In a recent edition of Credit Bubble Bulletin, Doug Noland, the long-time critic of contemporary monetary policy, writes about the odd times in which we live from a financial perspective. “Such a precarious time in history,” he laments. “So much crazy talk has drowned out the reasonable. Deficits don’t matter, so why not a trillion or two for infrastructure? Our federal government posted a $691 billion deficit through the first six months of the fiscal year – running 15% above the year-ago level. Yet no amount of supply will ever impact Treasury prices – period. A Federal Reserve governor nominee taking a shot at ‘growth phobiacs’ within the Fed’s ‘temple of secrecy’, while saying growth can easily reach 3 to 4% (5% might be a ‘stretch’). Larry Kudlow saying the Fed might not raise rates again during his lifetime. Little wonder highly speculative global markets have become obsessed with the plausible.”

In that essay, Noland goes on to note having been influenced by the highly regarded Dr. Kurt Richebacher (1918-2007). Although he actually worked directly with the Austrian economist/banker, my connection came only as an appreciative reader of the Richebacher Letter (in pre-internet times) and his Wall Street Journal editorials. Richebacher concerned himself regularly with the interplay between financial market credit leverage, ordinary investors and the real economy. Please see International Precious Metals & Commodities Fair – Munich, Germany Transcript of Dr. Kurt Richebächer’s Lecture (USAGOLD, November 19, 2005). In re-reading that lecture, I am struck with how much of Richebacher’s analysis at the time can be applied to the present and a very similar set of circumstances. Now that Noland has acknowledged Richebacher’s influence, it explains to a large degree why his writings – like the snippet above – strike a chord with those of us concerned with the financialization of the markets.

In this context, we reproduce at the top John Exter’s famed Inverted Pyramid of Global Liquidity. Exter, who was an economist at the Federal Reserve and highly-respected analyst, made a fortune by purchasing gold just before Richard Nixon’s devaluation of the dollar in 1971 and its rapid ascent in the ensuing decade.
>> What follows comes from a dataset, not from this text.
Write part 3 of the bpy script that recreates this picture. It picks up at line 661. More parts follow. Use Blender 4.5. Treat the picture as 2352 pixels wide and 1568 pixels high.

“His pyramid,” explains Capital Wealth Advisor’s Lewis Johnson, “stands upon its apex of gold, which has no counter-party risk nor credit risk and is very liquid. As you work higher into the pyramid, the assets get progressively less creditworthy and less liquid. For instance, paper money here means cash, which is recognized everywhere but is ultimately dependent upon the creditworthiness of the U.S. government. Farther up the pyramid, we find longer-dated U.S. government debt, which like cash is dependent upon the full faith and credit of the U.S. government – but on a longer time horizon. The next level is debt of municipals and corporations, whose value is more safely assured than that of more junior claims, such as investments in stocks, the junior tranche of a corporation’s capital structure. A rough estimate of the global liquid financial markets would place their value close to $100 trillion. This number grows further still as less liquid assets are added, such as private businesses, real estate and ultimately bank derivatives, the largest and murkiest of all assets.”